Gonzalez Byass ‘La Copa’ – Vermouth Rojo (75 cl)
Très connu pour sa production de sherrys, Gonzalez Byass élabore aussi un vermouth rouge avec une recette antique du 19e siècle. Le nez est intense et fortement dominé par l’orange, la mandarine, les agrumes, des arômes complétés par une touche de clos de girofle, de raisins secs, de cannelle et d’absinthe bien sûr. La bouche est tout en rondeur et on ne peut s’empêcher de penser à un Sherry PX (Pedro Ximénez) et donc plus à un vin de dessert qu’à un vin d’apéritif. C’est assez normal en fait, car, après vérification, il apparaît que ce vin est un assemblage d’Oloroso de 8 ans et de Pedro Ximénez ! (15,5% alc.)
– Divers cavistes – ±14,00€

Brouwerij Verhofstede – Vermout (75 cl)
Un vermouth belge à présent avec ce vin élaboré par une distillerie proche d’Anvers depuis 2016 avec une base de vin espagnol. Le nez semble plus alcoolisé et moins sucré que les précédents, avec des arômes de pain d’épices, de mélasse, de spéculoos presque.

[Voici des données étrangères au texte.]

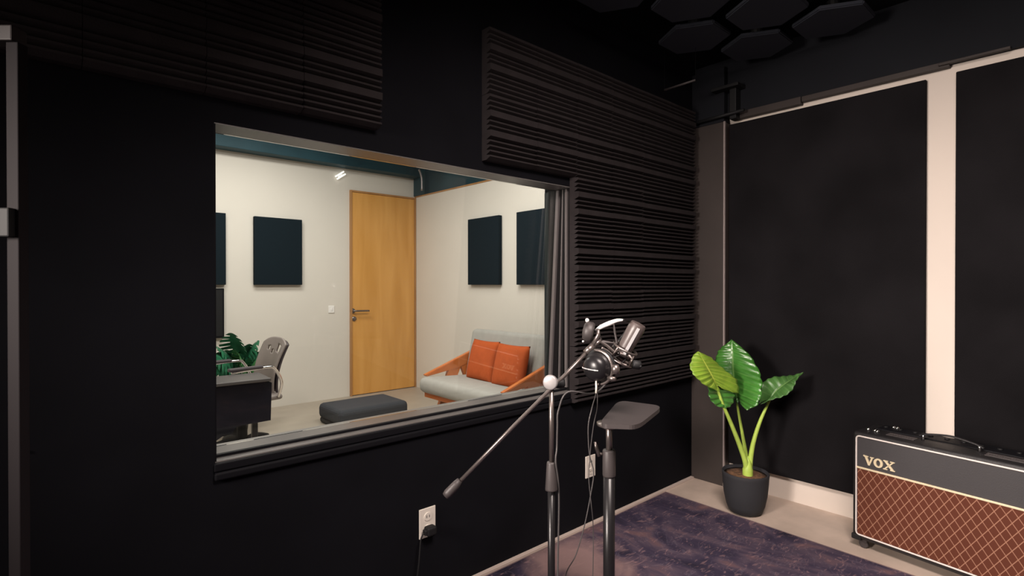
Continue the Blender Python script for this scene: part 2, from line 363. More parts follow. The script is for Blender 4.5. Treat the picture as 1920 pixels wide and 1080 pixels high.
# ---------------------------------------------------------------- lounge door
d = thing('door_1', '', '', (2.50, LY, 0)); del d['label']; del d['category']; struct(d)
x0, x1, hz = on(655, 360, 1, LY).x-2.5, .85, 2.222
bm = B(); fw = .018; box(bm, (x0, -.03, 0), (x0+fw, 0, hz)); box(bm, (x1-fw, -.03, 0), (x1, 0, hz)); box(bm, (x0+fw, -.03, hz-fw), (x1-fw, 0, hz))
link('door_frame', bm, 'door_frame', d)
bx('door_leaf', (x0+.020, -.02, .008), (x1-.020, -.001, hz-.020), 'door_wood', d, .002)
hh = on(662, 583, 1, LY-.03)
bm = B(); hx = hh.x-2.5; lathe(bm, [(.028, 0), (.026, .008)], (hx, -.020, hh.z), (0, -1, 0)); tube(bm, [(hx, -.02, hh.z), (hx, -.065, hh.z)], .009); tube(bm, smoothpts([(hx, -.06, hh.z), (hx+.03, -.068, hh.z), (hx+.17, -.066, hh.z-.002)], 4), .010)
link('door_handle', bm, 'gun', d, smooth=True)
bm = B(); lathe(bm, [(.026, 0), (.024, .01), (.010, .012)], (hx+.015, -.020, hh.z-.085), (0, -1, 0)); link('lock_rose', bm, 'gun', d, smooth=True)

# light switch
s = on(621, 580, 1, LY)
t = thing('light_switch', 'small white light switch plate on cream wall left of the wooden door', 'switch', (s.x, LY, s.z))
bx('switch_plate', (-.032, -.008, -.038), (.032, 0, .038), 'whiteg', t, .003); bx('rocker', (-.010, -.012, -.016), (.010, -.007, .016), 'whiteg', t, .002)
# added glowing bars high on the wall, imitating a lamp reflected in the glass
s0, s1 = on(630, 334, 1, LY-.03), on(648, 323, 1, LY-.03)
t = thing('glass_reflection', 'small white twin bars imitating a window reflection high on cream wall left of door', 'reflection', ((s0.x+s1.x)/2, LY, (s0.z+s1.z)/2))
ang = math.atan2(s1.z-s0.z, s1.x-s0.x)
def rotbox(bm, hx_, hz_, oz, y0, y1, bev):
    tt = B(); box(tt, (-hx_, y0, -hz_), (hx_, y1, hz_), bev); merge(bm, tt, Matrix.Rotation(-ang, 4, 'Y') @ Matrix.Translation((0, 0, oz)))
bm = B(); rotbox(bm, .03, .02, 0, -.014, 0, .003); link('reflection_backing', bm, 'whiteg', t)
for oz in (-.015, .015):
    bm = B(); rotbox(bm, .058, .0075, oz, -.03, -.012, .004); link('reflection_bar', bm, 'reflection_glow', t)

# dark acoustic panels in the lounge
def wallpanel_y(a, b, za, zb, label, cat='acoustic panel', name='acoustic_panel', m='panel_teal', group='dark square panels on the lounge walls'):
    o = bx(name, (a, LY-.045, za), (b, LY-.002, zb), m, None, .004); tag(o, label, cat, group); return o
pa, pb = on(477, 408, 1, LY-.045), on(567, 534, 1, LY-.045)
wallpanel_y(pa.x, pb.x, pb.z, 1.855, 'dark teal fabric panel on cream wall between window edge and door')
pa, pb = on(300, 408, 1, LY-.045), on(424, 534, 1, LY-.045)
wallpanel_y(pb.x-.46, pb.x, pb.z, 1.86, 'dark teal fabric panel cut off by the left edge of the window, above the screen')
def wallpanel_x(px0, px1, label):
    a, b = on(px0, 470, 0, LX-.045), on(px1, 470, 0, LX-.045)
    o = bx('acoustic_panel', (LX-.045, b.y, 1.202), (LX-.002, a.y, 1.868), 'panel_teal', None, .004); tag(o, label, 'acoustic panel', 'dark square panels on the lounge walls')
wallpanel_x(877, 935, 'dark teal fabric panel above the sofa, the one nearer the door')
wallpanel_x(968, 1034, 'dark teal fabric panel above the sofa, the one partly hidden by window jamb')
# screen
pb = on(421, 632, 1, LY-.05)
t = thing('wall_screen', 'black flat screen on cream wall under the cut-off teal panel', 'screen', (pb.x-.35, LY, (.72+1.175)/2))
bx('screen_body', (-.35, -.045, -.232), (.35, -.003, .222), 'frame_black', t, .005); bx('screen_glass', (-.335, -.048, -.215), (.335, -.044, .207), 'rubber', t)

# ---------------------------------------------------------------- sofa
SX, SY0, SY1 = 2.54, 3.00, 4.11
t = thing('sofa', 'light grey two-seat sofa with orange wooden arms against the lounge wall', 'sofa', (SX+.35, (SY0+SY1)/2, 0))
ox, oy = -(SX+.35), -(SY0+SY1)/2
def sofa_part(name, bm, m, smooth=True):
    bmesh.ops.translate(bm, vec=(ox, oy, 0), verts=bm.verts); o = link(name, bm, m, t); 
    if smooth: autosmooth(o, 50)
    return o
bm = B(); box(bm, (SX, SY0+.02, .245), (3.14, SY1-.01, .385), .055, 5)
for v in bm.verts:
    if v.co.z > .33: v.co.z -= (v.co.x-SX)*.06
sofa_part('seat_cushion', bm, 'sofa')
tt = B(); box(tt, (-.055, SY0+.05, -.02), (.06, SY1-.05, .46), .045, 4); merge(bm := B(), tt, Matrix.Translation((3.075, 0, .33)) @ Matrix.Rotation(.20, 4, 'Y'))
sofa_part('back_cushion', bm, 'sofa')
for yy in (SY1-.045, SY0-.0):
    bm = B(); pl = [(2.60, 0, .395), (3.17, 0, .585), (3.21, 0, .555), (3.19, 0, .49), (2.96, 0, .425), (2.62, 0, .38)]
    prism(bm, [Vector(q) for q in pl], (0, yy, 0), (0, yy+.045, 0)); bmesh.ops.bevel(bm, geom=bm.edges[:], offset=.005, segments=2, affect='EDGES'); sofa_part('arm', bm, 'sofa_wood', False)
    for (pl, nm) in (([(2.86, 0, .415), (3.0, 0, .44), (2.78, 0, 0), (2.72, 0, 0)], 'leg'), ([(3.0, 0, .44), (3.09, 0, .47), (3.26, 0, 0), (3.20, 0, 0)], 'leg')):
        bm = B(); prism(bm, [Vector(q) for q in pl], (0, yy+.004, 0), (0, yy+.041, 0)); sofa_part(nm, bm, 'sofa_wood', False)
bm = B(); box(bm, (2.60, SY0+.03, .20), (2.64, SY1-.03, .245), .004); box(bm, (3.08, SY0+.03, .20), (3.12, SY1-.03, .245), .004); sofa_part('seat_rail', bm, 'sofa_wood', False)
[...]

Il manque toutefois de vivacité, et ressemble presque à un gin macéré à l’orange. La bouche est douce-amère à la fois et semble prédestiner ce vin à un usage en cocktails plutôt qu’à la dégustation pure. Une forme originale de bouteille. (17,00 alc.)

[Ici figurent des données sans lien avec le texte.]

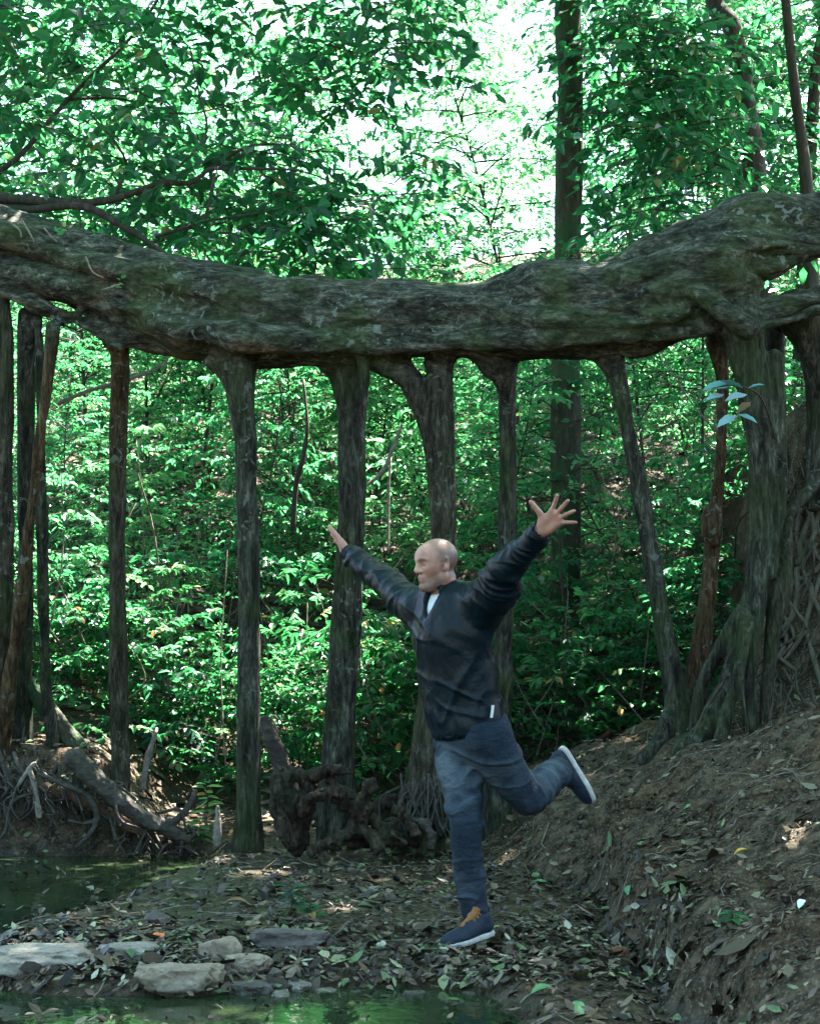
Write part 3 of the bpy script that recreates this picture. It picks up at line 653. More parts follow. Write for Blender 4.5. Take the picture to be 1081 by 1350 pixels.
# fibrous feeder roots at the foot of the arched root and on the left bank
def fibres(n, x0, y0, x1, y1, Y, par, nm, mat, spread=20):
    g = Geo()
    for k in range(n):
        xa = rng.uniform(x0, x1); ya = rng.uniform(y0, y0 + (y1 - y0) * .5); xb = xa + rng.normal(0, spread); yb = y1 + rng.uniform(-8, 8)
        a = P(xa, ya, Y); b = P(xb, yb, Y - .12); m = (a + b) / 2 + rng.normal(0, .03, 3); b[2] = max(b[2], float(th(b[0], b[1])) - .02)
        V, Q, T = tube(spline([(*a, .007), (*m, .006), (*b, .004)], 5), 5); g.add(V, Q, T)
    d = g.get(); part(nm, par, d['V'], d['Q'], d['T'], mat)
fibres(60, 525, 1020, 600, 1100, 10.05, fig, "feeder_roots", M['log'])
fibres(9, 940, 880, 1075, 975, 9.85, fig, "feeder_roots", M['fig_root'], 30)
# ------------------------------------------------------------------ the man balancing on one leg
YM = 7.25
def J(px, py, dy, rpx=0): return np.append(P(px, py, YM + dy), R_(rpx, YM + dy))
man = thing("person", "man in black rain jacket and dark jeans balancing on one leg with arms flung wide", "person", (P(622, 1240, YM)[0], YM, 0.0))
UP = np.array((0, 0, 1.0))
Fb = nrm((-.72, -.69, 0)); Rb = np.cross(Fb, UP)             # torso facing, his right
hf = nrm((-.86, -.50, -.14)); hr = nrm(np.cross(hf, UP)); hu = np.cross(hr, hf)
HC = P(575, 744, YM - .02); HS = .90
def H(f, r, u): return HC + (hf * f + hr * r + hu * u) * HS
AX = (hf, hr, hu)
j = dict(pel=J(617, 945, 0), chest=J(592, 830, -.01), neck=J(588, 792, 0), shR=J(553, 803, .12), elR=J(504, 762, .32), wrR=J(459, 730, .50),
         shL=J(633, 795, -.13), elL=J(671, 745, -.33), wrL=J(713, 700, -.48), hipR=J(601, 960, .06), knR=J(614, 1082, .02), anR=J(628, 1200, .12),
         hipL=J(640, 965, -.06), knL=J(696, 1054, .10), anL=J(738, 1014, .36))
j = {k: v[:3] for k, v in j.items()}
toe = P(586, 1247, 7.08); gz = float(th(toe[0], toe[1])); toe[2] = gz + .004; heel = toe + np.array((.200, .195, .028))
hL = P(743, 984, YM + .40); tL = P(783, 1052, YM + .42); tL = hL + nrm(tL - hL) * .275; nL = np.array((-.80, -.30, -.45))
nL = nrm(nL - nrm(tL - hL) * (nL @ nrm(tL - hL)))
# ---- body: one continuous skin
S = SDF((-.62, 6.45, .0), (.85, 7.98, 1.98), .0042)
k = .03
S.seg(j['pel'], j['chest'], .105, .115, k, flat=Fb, fs=.75); S.seg(j['chest'], j['neck'], .11, .07, k, flat=Fb, fs=.75); S.seg(j['shR'], j['shL'], .045, .045, k)
for a in ('R', 'L'):
    S.seg(j['sh' + a], j['el' + a], .046, .037, k); S.seg(j['el' + a], j['wr' + a], .037, .026, .02)
    S.seg(j['hip' + a], j['kn' + a], .075, .050, k); S.seg(j['kn' + a], j['an' + a], .050, .035, .02)
S.seg(j['hipR'], j['hipL'], .085, .085, k)
fR, fL = nrm((-.72, -.69, -.06)), nrm((.22, .30, -.66))
S.seg(j['anR'], heel * .45 + toe * .55 + UP * .022, .030, .016, .02); S.seg(j['anL'], hL * .78 + tL * .22 + nL * .07, .032, .030, .02); S.seg(hL * .78 + tL * .22 + nL * .07, hL * .45 + tL * .55 + nL * .035, .030, .020, .02)
# head
def hell(c, ax, r, k, *o): S.ell(c, ax, tuple(q * HS for q in r), k, *o)
def hseg(a, b, ra, rb, k, *o): S.seg(a, b, ra * HS, rb * HS, k, *o)
hseg(H(-.030, 0, -.075), j['neck'] + np.array((0, 0, -.03)), .060, .070, .03)
hell(H(-.012, 0, .032), AX, (.103, .077, .088), .02); hell(H(.024, 0, -.030), AX, (.066, .058, .086), .03)
hell(H(.056, 0, .040), AX, (.038, .054, .045), .03)
hseg(H(.076, -.013, -.100), H(.076, .013, -.100), .017, .017, .028)
for sg in (1, -1):
    hseg(H(-.002, sg * .052, -.062), H(.068, sg * .020, -.098), .013, .014, .03)
    hell(H(.056, sg * .042, -.012), AX, (.024, .016, .015), .03)                        # cheekbone
    hell(H(.101, sg * .033, .014), AX, (.024, .022, .015), .010, 'sub')                 # eye socket
    hell(H(.0725, sg * .032, .012), AX, (.0165, .0165, .0135), .005)                    # closed lid
    hseg(H(.094, sg * .010, .032), H(.078, sg * .050, .031), .0075, .0060, .012)        # brow
    hell(H(.098, sg * .014, -.024), AX, (.013, .009, .010), .007)                       # nostril wing
    ex = (nrm(hf * .9 + hr * sg * .45), nrm(hr * .9 * sg - hf * .45), hu)
    hell(H(-.010, sg * .079, .000), ex, (.021, .0085, .036), .006); hell(H(-.002, sg * .090, .004), ex, (.010, .009, .018), .006, 'sub')
    hell(H(.004, sg * .077, -.027), ex, (.009, .007, .011), .008)
hseg(H(.091, 0, .026), H(.110, 0, -.013), .0082, .0105, .012); hell(H(.110, 0, -.018), AX, (.0115, .0115, .0105), .008)
hseg(H(.089, -.018, -.051), H(.089, .018, -.051), .0075, .0075, .012); hseg(H(.086, -.015, -.066), H(.086, .015, -.066), .0085, .0085, .012)
hseg(H(.101, -.025, -.0585), H(.101, .025, -.0585), .0032, .0032, .004, 'sub')
# hands
def hand(w, D, Nn, thumb_sign, angs, thumb_ang, lens, curl):
    D = nrm(D); Nn = nrm(Nn - D * (Nn @ D)); Th = np.cross(D, Nn) * thumb_sign
    kn = [w + D * (.088 + .004 * (1 - abs(i - 1))) + Th * (.030 - .020 * i) for i in range(4)]
    S.seg(w - D * .02, w + D * .012, .026, .026, .015, flat=Nn, fs=.75)
    for i in range(4): S.seg(w + D * .006 + Th * (.012 - .008 * i), kn[i], .016, .0125, .012, flat=Nn, fs=.95)
    S.ell(w + D * .035 + Th * .024 + Nn * .006, (D, Th, Nn), (.032, .018, .015), .012); S.ell(w + D * .035 - Th * .022 + Nn * .005, (D, Th, Nn), (.034, .014, .014), .012)
    for i in range(4):
        a = math.radians(angs[i]); d = D * math.cos(a) + Th * math.sin(a); p = kn[i]; L = lens[i]; r = (.0098, .0100, .0096, .0085)[i]
        for q, fr in enumerate((.44, .31, .25)):
            d2 = nrm(d + Nn * curl * (q + .3)); e = p + d2 * L * fr; S.seg(p, e, r * (1 - .08 * q), r * (1 - .08 * (q + 1)), .006 if q == 0 else .003); p = e
    a = math.radians(thumb_ang); d = nrm(D * math.cos(a) + Th * math.sin(a) + Nn * .15); p = w + D * .030 + Th * .026
    e = p + nrm(d + D * .3) * .034; S.seg(p, e, .0150, .0120, .012); e2 = e + d * .032; S.seg(e, e2, .0118, .0105, .004); e3 = e2 + nrm(d + Th * .10) * .026; S.seg(e2, e3, .0105, .0085, .004)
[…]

() – Points de vente sur le site de la brasserie

Perucchi Vermouth Gran Reserva (Catalogne) (75 cl)
Pour terminer cette petite série, un vermouth espagnol très expressif, avec beaucoup d’épices, de zeste d’orange, de pain d’épices et de fruits rouges (même s’il est fait à partir de vin blanc).
La bouche est très fraîche avec un retour de fruits rouges. Le long élevage en fût de chêne n’y est pas pour rien. Ce vermouth est le premier à avoir été produit en Espagne, au début du 19e siècle. (15%)
– Non importé – ±9€ sur uvinum.fr

Kiss my… Nuts Belgian Organic Vermouth (50cl)
Un Vermouth belge bio rouge-ambré. Beau nez très noisette-cannelle-sirop de Liège. Bouche ronde, voire un peu trop sucrée, mais de manière générale fine et longue. Légère amertume de clou de girofle en fin de bouche. Existe aussi en version mûre et rhubarbe. (21% alc.)